9. O recorrente parte, assim, da premissa de que o Tribunal recorrido subsumiu os factos provados no crime de roubo (artigo 210.º, n.º 1 do Código Penal), e não no crime de furto (artigo 204.º do Código Penal) pela circunstância de os arguidos serem portadores de arma no momento do crime, para de seguida voltar a socorrer-se da mesma circunstância para qualificar o crime de roubo (artigo 210.º, n.º 2 b) do Código Penal).

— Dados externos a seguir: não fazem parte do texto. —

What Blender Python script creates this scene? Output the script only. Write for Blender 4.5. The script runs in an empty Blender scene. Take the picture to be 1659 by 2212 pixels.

“É com este entendimento que o recorrente não se conforma”, conforme concretiza ainda no requerimento de interposição do recurso, uma vez que o mesmo “viola o princípio da proibição do “ne bis in idem” na medida em que por um mesmo facto, entenda-se fazer-se acompanhar de arma, o arguido vê, num primeiro momento, o seu comportamento qualificado como roubo, ao invés de simples furto, e, num segundo momento, vê o próprio crime de roubo qualificado ao abrigo da remissão feita pela alínea b) do n.º 2 do artigo 210.º do código penal”.

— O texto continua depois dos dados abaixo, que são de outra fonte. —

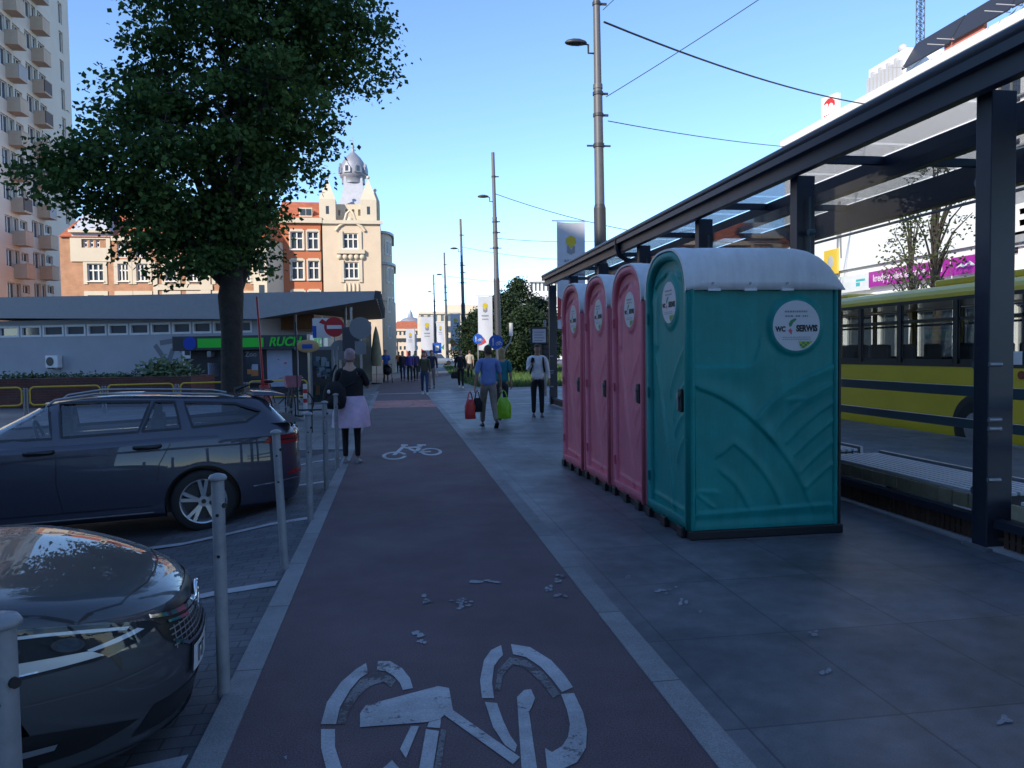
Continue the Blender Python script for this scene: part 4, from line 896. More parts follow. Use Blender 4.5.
for a, c, z0, z1 in holes:
    W = c-a; H = z1-z0; b = MB()
    for q in ((0, W, 0, .09), (0, W, H-.09, H), (0, .08, .09, H-.09), (W-.08, W, .09, H-.09)): b.box(q[0], q[1], -.02, .10, q[2], q[3])
    o = b.build('window', M_white, pv); o.location = (a, 0, z0); b = MB(); b.add([(.05, .09, .05), (W-.05, .09, .05), (W-.05, .09, H-.05), (.05, .09, H-.05)], [(0, 1, 2, 3)]); b.build('pane', M_pane, o)
# roof: world-space wedge
inv = (Matrix.Translation((pA.x, pA.y, 0)) @ Matrix.Rotation(PT, 4, 'Z')).inverted()
def fp(x, y, off=0.5):
    lx, lz = pz(x, y); return (lx, -off, lz)
n1 = inv @ AY(377, 291, 31.5); n2 = inv @ AY(376, 299, 31.5); f1 = inv @ AY(383, 309, 56); f2 = inv @ AY(382.5, 319, 56)
a1 = fp(-40, 299); a2 = fp(-40, 318.5); m1 = fp(262, 293.5); m2 = fp(262, 319.5)
b0_ = (a1[0], 20, a1[2]); b1_ = (a2[0], 20, a2[2])
b = MB(); b.add([a1, m1, n1, n2, m2, a2, b0_, b1_, f1, f2], [(5, 4, 1, 0), (4, 3, 2, 1), (0, 1, 2, 8, 6), (3, 9, 8, 2), (9, 7, 6, 8), (7, 5, 0, 6)]); b.build('roof', M_pavroof, pv)
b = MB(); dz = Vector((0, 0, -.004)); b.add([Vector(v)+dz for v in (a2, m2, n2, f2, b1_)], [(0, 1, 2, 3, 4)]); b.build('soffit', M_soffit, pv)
b = MB(); b.add([Vector(n2)+Vector((.02, 0, 0)), Vector(f2)+Vector((.02, 0, 0)), Vector(f1)+Vector((.02, 0, 0)), Vector(n1)+Vector((.02, 0, 0))], [(0, 1, 2, 3)])
for k in range(12): p_ = Vector(n2).lerp(f2, k/12); q_ = Vector(n1).lerp(f1, k/12); b.bar(p_+Vector((.05, 0, 0)), q_+Vector((.05, 0, 0)), .06, .25)
b.build('fascia_ribs', M_dark, pv)
# dark glazed hall under the canopy end and columns
lx0 = PLn+.02; lx1 = (inv @ AY(328, 350, 44)).x
b = MB(); b.box(lx0, lx1, 6.0, 12, 0, ztop-.9); b.build('glazed_hall', mat('dark_glazing', (0.05, 0.055, 0.065), 0.15), pv)
for px_ in (296, 346):
    q = inv @ AY(px_, 350, 34.5); b = MB(); b.cyl((q.x, q.y, 0), (q.x, q.y, ztop-.25), .07, n=10); b.build('column', M_sgrey, pv)
q = inv @ AY(285, 322, 35.5)
b = MB(); b.box(q.x-1.2, q.x+1.4, q.y, q.y+3, q.z-.35, q.z+.3); b.build('timber_panel', M_soff, pv)
lx, lz = pz(57, 361); ac = thing('air_conditioner', 'small white air conditioner on the grey pavilion wall', 'air conditioner', (pv.matrix_basis @ Vector((lx, -.30, lz-.3))), PT)
b = MB(); b.box(-.33, .33, -.02, .26, 0, .55); b.build('casing', M_white, ac, bevel=.02); b = MB(); b.cyl((-.08, -.03, .28), (-.08, -.022, .28), .2, n=20); b.build('fan_grille', M_dark, ac)
b = MB()
for x in (-.25, .25): b.box(x-.02, x+.02, -.02, .296, -.05, 0)
b.build('bracket', M_steel, ac)
b = MB(); pts = [pz(x, y) for x, y in ((155, 345), (160, 350), (168, 362), (172, 352), (158, 342))]
for (a, c) in (((155, 345), (168, 364)), ((168, 364), (173, 349)), ((160, 343), (178, 340)), ((178, 340), (182, 352))): p_ = pz(*a); q_ = pz(*c); b.bar((p_[0], -.004, p_[1]), (q_[0], -.004, q_[1]), .22, .006, (0, 1, 0))
g_ = b.build('graffiti', mat('graffiti_grey', (0.17, 0.175, 0.20), .8), pv)
# ---------------------------------------------------------------- newspaper kiosk
M_kio = mat('kiosk_graphite', (0.035, 0.037, 0.045), 0.4); M_kfas = mat('kiosk_fascia', (0.05, 0.058, 0.062), 0.4); M_kgreen = mat('kiosk_green', (0.04, 0.60, 0.05), 0.45)
M_poster = mat('white_poster', (0.36, 0.40, 0.50), 0.4, vary=0.08); M_orange = mat('orange_print', (0.42, 0.17, 0.05), .5)
kA = AY(172, 345, 30.2); kB = AY(307, 343, 29.0); KT = math.atan2(kB.y-kA.y, kB.x-kA.x); KL = math.hypot(kB.x-kA.x, kB.y-kA.y)
kk = thing('kiosk', 'dark newspaper kiosk with a green lettered fascia behind the tree', 'kiosk', (kA.x, kA.y, 0), KT)
kt = AY(240, 335.3, 29.6).z; kb = AY(240, 350, 29.6).z
b = MB(); b.box(.55, KL-.1, .3, 2.6, 0, kb); b.build('body', M_kio, kk)
b = MB(); b.box(0, KL, 0, 2.9, kb, kt); b.build('fascia', M_kfas, kk, bevel=.02)
def kx(px_): return (px_-172)/(307-172)*KL
zc = (kt+kb)/2
b = MB(); b.box(kx(198), kx(264), -.012, 0, zc-.17, zc+.17); b.build('green_band', M_kgreen, kk)
b = MB(); b.cyl((kx(190), -.02, zc), (kx(190), 0, zc), .25, n=28); b.build('blue_disc', mat('kiosk_blue', (0.02, 0.07, 0.42), .4), kk)
text('RUCH', .46, M_kgreen, 'lettering', kk, frame_m((kx(285), -.016, zc), (1, 0, 0), (0, 0, 1)), .012, shear=.25, bold=.012, sx=.95)
b = MB(); b.box(KL+.003, KL+.02, .25, 2.3, zc-.24, zc+.24); sp_ = b.build('side_panel', M_swhite, kk)
text('RUCH', .42, M_kgreen, 'lettering', kk, frame_m((KL+.024, 1.25, zc), (0, 1, 0), (0, 0, 1)), .006, shear=.25, bold=.02)
def panel(name, x0, x1, z0, z1, m): b = MB(); b.box(kx(x0), kx(x1), .27, .298, z0, z1); return b.build(name, m, kk)
zk = lambda y: AY(276, y, 29.3).z
pp = panel('poster', 264, 289, zk(387), zk(349), M_poster)
b = MB(); b.box(kx(281), kx(284), .262, .269, zk(364), zk(362.5)); b.box(kx(274.5), kx(276.5), .262, .269, zk(360), zk(359)); b.build('pink_mark', M_pinkp, pp)
panel('door', 205, 222, .05, kb-.02, M_dark)
np_ = panel('notice', 204, 215, zk(376), zk(362), M_poster)
panel('window', 243, 259, zk(379), zk(351), M_pane)
b = MB(); b.box(kx(244), kx(249), .255, .262, zk(374), zk(369)); b.box(kx(248), kx(255), .255, .262, zk(376), zk(366)); b.build('window_poster', M_orange, kk)
b = MB(); b.box(kx(249), kx(255), .25, .254, zk(370), zk(364)); b.build('window_poster', M_poster, kk)
for z_, s_ in ((zk(354), .26),):
    text('Zoo', s_, M_poster, 'window_lettering', kk, frame_m((kx(248), .262, z_), (1, 0, 0), (0, 0, 1)), .002)
b = MB()
for i, (z_) in enumerate((zk(383), zk(390), zk(397))): b.box(kx(243), kx(259), .15, .296, z_, z_+.03)
b.build('shelf', M_steel, kk)
b = MB(); b.box(kx(207), kx(211), .0, .296, kb-.25, kb-.03); b.build('lamp', M_steel, kk, bevel=.02)
# white-framed information panel on the pavilion wall left of kiosk
lx, lz = pz(189, 358); b = MB(); b.box(lx-.28, lx+.28, -.06, -.003, lz-.55, lz+.55); t = b.build('notice_panel', M_swhite, None); t.location = pv.location; t.rotation_euler = pv.rotation_euler; tag(t, 'narrow white notice panel with black marks left of the kiosk', 'notice')
b = MB(); b.box(lx-.16, lx+.10, -.066, -.061, lz+.12, lz+.36); b.box(lx-.12, lx+.14, -.066, -.061, lz-.3, lz-.02); b.build('print', M_ink, t)
# poster case / city information stand
ia = AY(297, 400, 20.5); ib = AY(338, 400, 20.5)
ic = thing('poster_case', 'tall glazed poster case full of photographs beside the kiosk', 'poster case', (ia.x, 20.5, 0)); W = ib.x-ia.x; zt_ = AY(315, 350, 20.5).z
b = MB()
for x in (0.0, W*.34, W*.86, W-.05): b.box(x, x+.05, 0, .09, 0, zt_)
b.box(-.03, W+.03, -.03, .14, zt_, zt_+.09); b.box(0, W, 0, .09, .30, .36); b.build('frame', M_sgrey, ic)
b = MB(); b.box(W*.34+.05, W*.86, .05, .06, .36, zt_); b.build('backboard', M_kfas, ic)
b = MB(); random.seed(3)
for i in range(26):
    x = random.uniform(W*.40, W*.76); z = random.uniform(.95, zt_-.28); b.mi = random.choice((0, 0, 1, 2, 3)); w = random.uniform(.05, .12); h = random.uniform(.06, .14); y = .045-.0006*i; b.add([(x, y, z), (x+w, y, z), (x+w, y, z+h), (x, y, z+h)], [(0, 1, 2, 3)])
b.build('photograph', [M_swhite, M_gink, M_poster, M_ink], ic)
b = MB(); b.box(W*.46, W*.56, .038, .044, .55, .80); b.build('orange_notice', M_orange, ic)
b = MB(); b.box(W*.34+.05, W*.86, .012, .018, .36, zt_); b.build('glass', M_clear, ic)
b = MB(); b.sphere((W*.30, -.05, zt_+.10), .30, .03, .17, 18, 8); os_ = b.build('oval_sign', mat('amber_sign', (0.55, 0.36, 0.16), .5), ic); b = MB(); b.box(W*.30-.14, W*.30+.12, -.086, -.08, zt_+.04, zt_+.15); b.build('blue_print', M_blue, os_)
b = MB(); b.bar((W*.30, .03, zt_+.05), (W*.30, .03, zt_+.2), .04, .04); b.build('sign_arm', M_sgrey, ic)
# open dark frame stand in front of it (thin square tube)
fa = AY(298, 411, 16.2); fb = AY(325.5, 409, 16.2)
t = thing('frame_stand', 'thin dark square tube frame standing behind the fourth bollard', 'frame', (fa.x, 16.2, 0)); W = fb.x-fa.x; zl = AY(311, 410, 16.2).z; zh = AY(298, 322, 16.2).z
b = MB(); b.box(-.015, .015, -.015, .015, zl, zh); b.box(.0155, W-.0155, -.015, .015, zl-.015, zl+.02); b.box(W-.015, W+.015, -.015, .015, 0, zl+.02); b.box(W*.5-.012, W*.5+.012, -.012, .012, 0, zl-.016); b.build('tube', M_dark, t)
# red and white striped post and parking gate
p = AY(305.5, 408, 20.0); t = thing('striped_post', 'short white post with red bands in front of the poster case', 'post', (p.x, 20.0, 0)); h = AY(305, 384, 20).z
b = MB(); b.cyl((0, 0, 0), (0, 0, h), .05, n=12); ps_ = b.build('post', M_swhite, t); b = MB()
for k in range(2): b.cyl((0, 0, h*(.45+.28*k)), (0, 0, h*(.57+.28*k)), .0525, n=12)
b.build('red_band', M_sred, ps_)
p = AY(266, 412, 21.0); gt = thing('parking_gate', 'red parking gate with its boom raised upright beside the kiosk', 'barrier gate', (p.x, 21.0, 0)); h = AY(266, 385, 21).z
b = MB(); b.box(-.14, .14, -.14, .14, 0, h); b.build('cabinet', mat('salmon_paint', (0.45, 0.11, 0.09), .5, vary=.15), gt, bevel=.03)
b = MB(); b.box(-.10, .10, -.10, .10, h, h+.14); b.build('head', M_red, gt, bevel=.02)
q1 = AY(264.5, 386, 21); q2 = AY(258, 297, 21); b = MB(); b.bar((q1.x-p.x, -.17, q1.z), (q2.x-p.x, -.17, q2.z), .03, .045); bm_ = b.build('boom', M_red, gt)
b = MB(); b.bar((q1.x-p.x-.021, -.17, q1.z+.2), (q2.x-p.x-.021, -.17, q2.z), .010, .035); b.build('white_edge', M_swhite, bm_)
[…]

10. Lida a decisão recorrida, não é possível, todavia, afirmar que a razão do decidido pelo Tribunal da Relação de Lisboa assenta na subsunção jurídico-penal dos factos indicada pelo recorrente.
Com efeito, em passo algum do acórdão recorrido é possível identificar a utilização da arma entre os concretos factos que serviram para enquadrar a conduta do agente no crime de roubo, i.e., os factos que integraram o elemento típico deste crime consubstanciado no “constrangimento” através de “ameaça”, “violência”, “perigo para a vida ou para a integridade física” ou “colocação na impossibilidade de resistir”, caracterizadores do roubo.
O acórdão recorrido limita-se a qualificar o crime de roubo, pela circunstância prevista na alínea b) do n.º 2 do artigo 210.º do Código Penal, em confirmação do enquadramento jurídico-penal dos factos assumido na decisão condenatória proferida em 1.ª instância, não sendo possível afirmar que foi por referência exclusiva à ponderação da mesma circunstância - uso ou porte da arma - que subsumiu a conduta do arguido no crime de roubo, e não no crime de furto.
Independentemente da bondade de uma tal decisão, cuja apreciação não cabe ao Tribunal Constitucional, a não evidenciação da aplicação na decisão proferida pelo Tribunal a quo da interpretação pretendida pelo recorrente como padecendo de inconstitucionalidade constitui impedimento do conhecimento do presente recurso.
Na verdade, não sendo possível confirmar a aplicação como ratio decidendi, no acórdão recorrido do critério normativo que o recorrente identifica como objeto do recurso, a apreciação do presente recurso de constitucionalidade deixaria sempre intocado o sentido da decisão recorrida, o que, atendendo à natureza instrumental deste tipo de recursos – traduzida na possibilidade de o julgamento da questão de constitucionalidade se repercutir na solução jurídica do caso – torna inadmissível o seu conhecimento.
III - Decisão
11. Termos em que se decide não conhecer do objeto do recurso.
Custas pelo recorrente, fixando-se a taxa de justiça em 12 unidades de conta, ponderados os critérios referidos no artigo 9.º, n.º 1, do Decreto-Lei n.º 303/98, de 7 de outubro (artigo 7.º, do mesmo diploma).
Lisboa, 20 de março de 2013. – Maria de Fátima Mata-Mouros – José da Cunha Barbosa – Maria Lúcia Amaral – Maria João Antunes – Joaquim de Sousa Ribeiro.